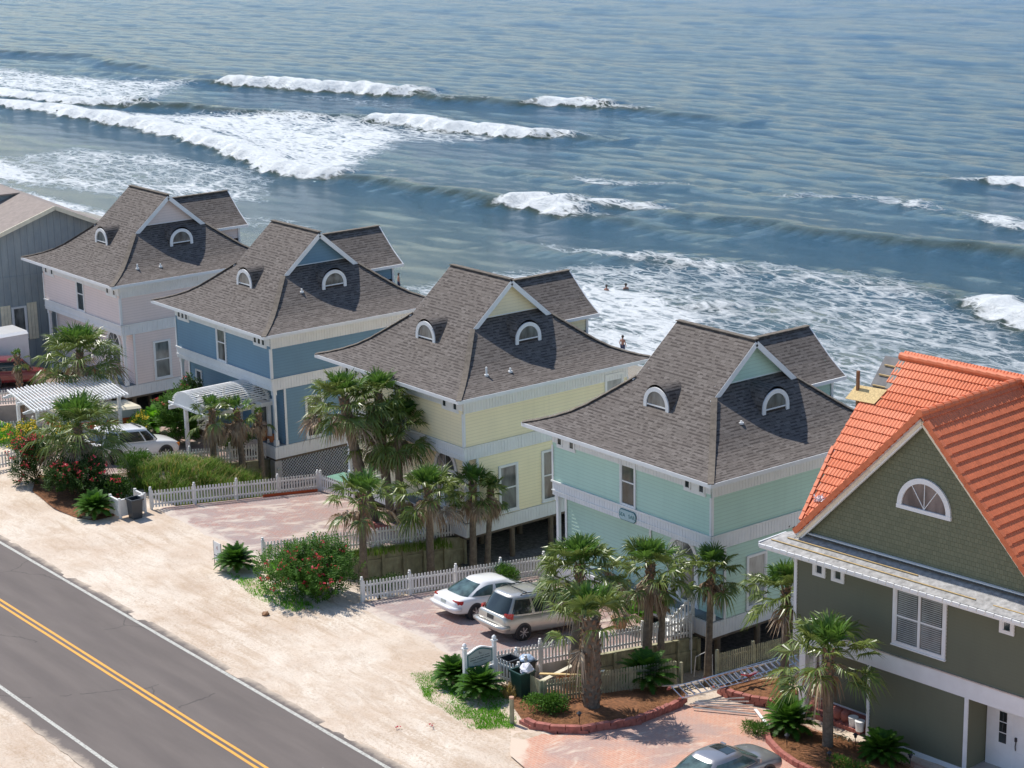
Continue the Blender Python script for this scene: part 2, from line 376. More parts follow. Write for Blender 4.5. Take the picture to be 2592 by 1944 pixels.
def strip_sheet(name, x0, x1, ya, yb, z, mat, jag=0.0, seed=1, step=.6):
    r_ = random.Random(seed); xs_ = arange(x0, x1, step); me = MB(); vs = []; fs = []
    for x in xs_:
        vs += [(x, ya+r_.uniform(-jag, jag), z), (x, yb+r_.uniform(-jag, jag), z)]
    for i in range(len(xs_)-1): fs.append((2*i, 2*i+2, 2*i+3, 2*i+1))
    me.add(vs, fs); return me.build(name, mat)
road = strip_sheet('road', -900, 300, 28.5, 36.98, 1.004, asphalt_mat(), .05, 3, .5); tag(road, 'grey two-lane asphalt road with worn surface', kind='structure')
def paint_mat(name, col, wear):
    m, nt, bs, out = newmat(name); co = coord(nt)
    f = ramp(nt, noise(nt, co, 9, 8, .85), .46, .66); c = mixc(nt, mathn(nt, 'MULTIPLY', f, wear), col, (.16, .14, .12))
    nt.links.new(c, bs.inputs['Base Color']); bs.inputs['Roughness'].default_value = .7; return m
wp_, yp_ = paint_mat('white_road_paint', (.50, .49, .44), 1.0), paint_mat('yellow_road_paint', (.80, .36, .035), .5)
for nm, y0, y1, mt, lb in (('edge_line', 36.42, 36.57, wp_, 'white edge line on the sand shoulder side of the road'), ('edge_line', 29.22, 29.37, wp_, 'white edge line on the near side of the road'),
        ('centre_line', 33.24, 33.36, yp_, 'yellow centre line nearer the houses'), ('centre_line', 32.98, 33.10, yp_, 'yellow centre line nearer the viewer')):
    tag(strip_sheet(nm, -900, 300, y0, y1, 1.009, mt, .006, 5, 1.0), lb, kind='structure')

# driveways on raised fill
def driveway(x0, x1, y1, mat, label, y0=43.9, zb=-2.3):
    b = MB(); ny = 12; nx = 8; r_ = random.Random(int(-x0)); 
    vs = []
    for j in range(ny+1):
        y = y0+(y1-y0)*j/ny
        for i in range(nx+1):
            x = x0+(x1-x0)*i/nx; yy = y-(.55*i/nx if j == 0 else 0)
            vs.append((x, yy, S(yy)+(.03 if j else -.08)))
    fs = [(j*(nx+1)+i, j*(nx+1)+i+1, (j+1)*(nx+1)+i+1, (j+1)*(nx+1)+i) for j in range(ny) for i in range(nx)]
    b.add(vs, fs, 0)
    top = lambda i, j: vs[j*(nx+1)+i]
    ring = [top(i, 0) for i in range(nx+1)]+[top(nx, j) for j in range(1, ny+1)]+[top(i, ny) for i in range(nx-1, -1, -1)]+[top(0, j) for j in range(ny-1, 0, -1)]
    n = len(ring); b.add(ring+[(x, y, zb) for x, y, z in ring], [(i, n+i, n+(i+1) % n, (i+1) % n) for i in range(n)], 1)
    o = b.build('driveway', [mat, M['concrete']]); return tag(o, label, kind='structure')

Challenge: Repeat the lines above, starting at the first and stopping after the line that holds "1.0), lb, kind='structure')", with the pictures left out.

Final result:
Continue the Blender Python script for this scene: part 2, from line 376. More parts follow. Write for Blender 4.5. Take the picture to be 2592 by 1944 pixels.
def strip_sheet(name, x0, x1, ya, yb, z, mat, jag=0.0, seed=1, step=.6):
    r_ = random.Random(seed); xs_ = arange(x0, x1, step); me = MB(); vs = []; fs = []
    for x in xs_:
        vs += [(x, ya+r_.uniform(-jag, jag), z), (x, yb+r_.uniform(-jag, jag), z)]
    for i in range(len(xs_)-1): fs.append((2*i, 2*i+2, 2*i+3, 2*i+1))
    me.add(vs, fs); return me.build(name, mat)
road = strip_sheet('road', -900, 300, 28.5, 36.98, 1.004, asphalt_mat(), .05, 3, .5); tag(road, 'grey two-lane asphalt road with worn surface', kind='structure')
def paint_mat(name, col, wear):
    m, nt, bs, out = newmat(name); co = coord(nt)
    f = ramp(nt, noise(nt, co, 9, 8, .85), .46, .66); c = mixc(nt, mathn(nt, 'MULTIPLY', f, wear), col, (.16, .14, .12))
    nt.links.new(c, bs.inputs['Base Color']); bs.inputs['Roughness'].default_value = .7; return m
wp_, yp_ = paint_mat('white_road_paint', (.50, .49, .44), 1.0), paint_mat('yellow_road_paint', (.80, .36, .035), .5)
for nm, y0, y1, mt, lb in (('edge_line', 36.42, 36.57, wp_, 'white edge line on the sand shoulder side of the road'), ('edge_line', 29.22, 29.37, wp_, 'white edge line on the near side of the road'),
        ('centre_line', 33.24, 33.36, yp_, 'yellow centre line nearer the houses'), ('centre_line', 32.98, 33.10, yp_, 'yellow centre line nearer the viewer')):
    tag(strip_sheet(nm, -900, 300, y0, y1, 1.009, mt, .006, 5, 1.0), lb, kind='structure')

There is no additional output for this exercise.